>> Start

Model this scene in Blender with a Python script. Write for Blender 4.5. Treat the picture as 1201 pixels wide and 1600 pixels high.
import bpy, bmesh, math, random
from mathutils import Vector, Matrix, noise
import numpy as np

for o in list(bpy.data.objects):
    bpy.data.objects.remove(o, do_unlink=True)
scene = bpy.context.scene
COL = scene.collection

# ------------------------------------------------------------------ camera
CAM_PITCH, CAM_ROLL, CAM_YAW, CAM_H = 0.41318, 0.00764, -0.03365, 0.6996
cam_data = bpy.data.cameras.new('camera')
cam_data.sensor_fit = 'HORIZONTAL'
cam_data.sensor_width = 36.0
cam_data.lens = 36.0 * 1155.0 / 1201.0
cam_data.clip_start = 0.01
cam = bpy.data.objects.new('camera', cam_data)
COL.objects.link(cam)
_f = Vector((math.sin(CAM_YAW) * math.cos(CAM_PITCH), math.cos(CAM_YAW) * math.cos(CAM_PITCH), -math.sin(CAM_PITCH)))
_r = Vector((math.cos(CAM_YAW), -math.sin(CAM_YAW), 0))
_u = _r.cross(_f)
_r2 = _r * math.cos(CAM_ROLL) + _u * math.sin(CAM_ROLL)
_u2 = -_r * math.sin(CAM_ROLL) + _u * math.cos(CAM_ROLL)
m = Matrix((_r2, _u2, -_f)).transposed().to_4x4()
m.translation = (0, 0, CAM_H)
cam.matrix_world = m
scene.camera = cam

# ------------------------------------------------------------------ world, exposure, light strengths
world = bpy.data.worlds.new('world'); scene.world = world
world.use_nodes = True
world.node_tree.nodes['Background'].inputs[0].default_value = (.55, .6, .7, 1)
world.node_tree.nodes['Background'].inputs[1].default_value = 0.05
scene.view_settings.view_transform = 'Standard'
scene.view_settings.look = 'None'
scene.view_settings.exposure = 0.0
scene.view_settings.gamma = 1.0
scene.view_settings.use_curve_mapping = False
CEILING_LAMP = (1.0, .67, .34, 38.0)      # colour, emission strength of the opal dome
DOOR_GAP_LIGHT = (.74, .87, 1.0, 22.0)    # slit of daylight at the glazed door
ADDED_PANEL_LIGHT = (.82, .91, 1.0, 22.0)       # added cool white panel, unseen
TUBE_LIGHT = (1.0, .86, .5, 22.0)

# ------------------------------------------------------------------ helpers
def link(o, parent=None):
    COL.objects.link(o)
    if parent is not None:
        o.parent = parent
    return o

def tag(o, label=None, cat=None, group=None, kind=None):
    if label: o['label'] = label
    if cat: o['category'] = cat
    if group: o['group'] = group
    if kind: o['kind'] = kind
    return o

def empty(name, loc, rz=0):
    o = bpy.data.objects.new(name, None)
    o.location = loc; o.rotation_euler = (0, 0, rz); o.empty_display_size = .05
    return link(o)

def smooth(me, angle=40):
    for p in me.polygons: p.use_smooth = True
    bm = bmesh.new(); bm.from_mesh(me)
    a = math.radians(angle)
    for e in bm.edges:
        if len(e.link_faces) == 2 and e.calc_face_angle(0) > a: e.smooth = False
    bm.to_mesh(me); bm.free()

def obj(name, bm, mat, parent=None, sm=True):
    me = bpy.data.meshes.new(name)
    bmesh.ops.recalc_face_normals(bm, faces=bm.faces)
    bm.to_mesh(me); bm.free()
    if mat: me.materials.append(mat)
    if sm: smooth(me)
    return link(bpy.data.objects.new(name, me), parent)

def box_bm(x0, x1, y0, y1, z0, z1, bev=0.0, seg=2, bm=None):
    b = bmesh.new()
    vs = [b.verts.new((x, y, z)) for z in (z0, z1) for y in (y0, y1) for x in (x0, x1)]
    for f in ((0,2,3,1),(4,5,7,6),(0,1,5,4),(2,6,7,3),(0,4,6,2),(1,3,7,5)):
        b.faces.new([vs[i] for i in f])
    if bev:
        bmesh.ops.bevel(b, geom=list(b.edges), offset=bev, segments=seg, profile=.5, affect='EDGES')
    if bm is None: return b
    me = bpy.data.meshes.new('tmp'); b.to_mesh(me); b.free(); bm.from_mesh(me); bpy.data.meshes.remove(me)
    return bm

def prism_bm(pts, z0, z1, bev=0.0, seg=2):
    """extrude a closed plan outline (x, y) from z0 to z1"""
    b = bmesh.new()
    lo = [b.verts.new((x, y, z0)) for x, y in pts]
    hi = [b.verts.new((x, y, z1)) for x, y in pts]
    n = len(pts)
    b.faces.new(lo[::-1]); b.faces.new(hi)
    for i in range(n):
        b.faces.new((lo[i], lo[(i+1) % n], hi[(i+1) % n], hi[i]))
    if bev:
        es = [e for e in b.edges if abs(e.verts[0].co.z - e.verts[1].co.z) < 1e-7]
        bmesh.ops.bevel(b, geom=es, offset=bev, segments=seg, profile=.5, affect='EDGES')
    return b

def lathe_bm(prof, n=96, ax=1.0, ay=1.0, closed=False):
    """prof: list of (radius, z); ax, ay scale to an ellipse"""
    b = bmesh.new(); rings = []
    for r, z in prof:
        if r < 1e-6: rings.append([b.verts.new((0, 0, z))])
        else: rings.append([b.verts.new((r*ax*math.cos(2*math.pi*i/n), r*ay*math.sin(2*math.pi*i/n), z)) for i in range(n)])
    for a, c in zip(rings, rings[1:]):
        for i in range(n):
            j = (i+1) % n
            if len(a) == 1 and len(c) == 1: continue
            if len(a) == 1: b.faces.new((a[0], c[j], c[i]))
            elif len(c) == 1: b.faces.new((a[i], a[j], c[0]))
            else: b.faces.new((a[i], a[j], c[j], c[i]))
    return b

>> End

Problem statement — Word for word, quote the lines of the material from the first line through the line with "COL = scene.collection", both ends included.

Output for this task —
Model this scene in Blender with a Python script. Write for Blender 4.5. Treat the picture as 1201 pixels wide and 1600 pixels high.
import bpy, bmesh, math, random
from mathutils import Vector, Matrix, noise
import numpy as np

for o in list(bpy.data.objects):
    bpy.data.objects.remove(o, do_unlink=True)
scene = bpy.context.scene
COL = scene.collection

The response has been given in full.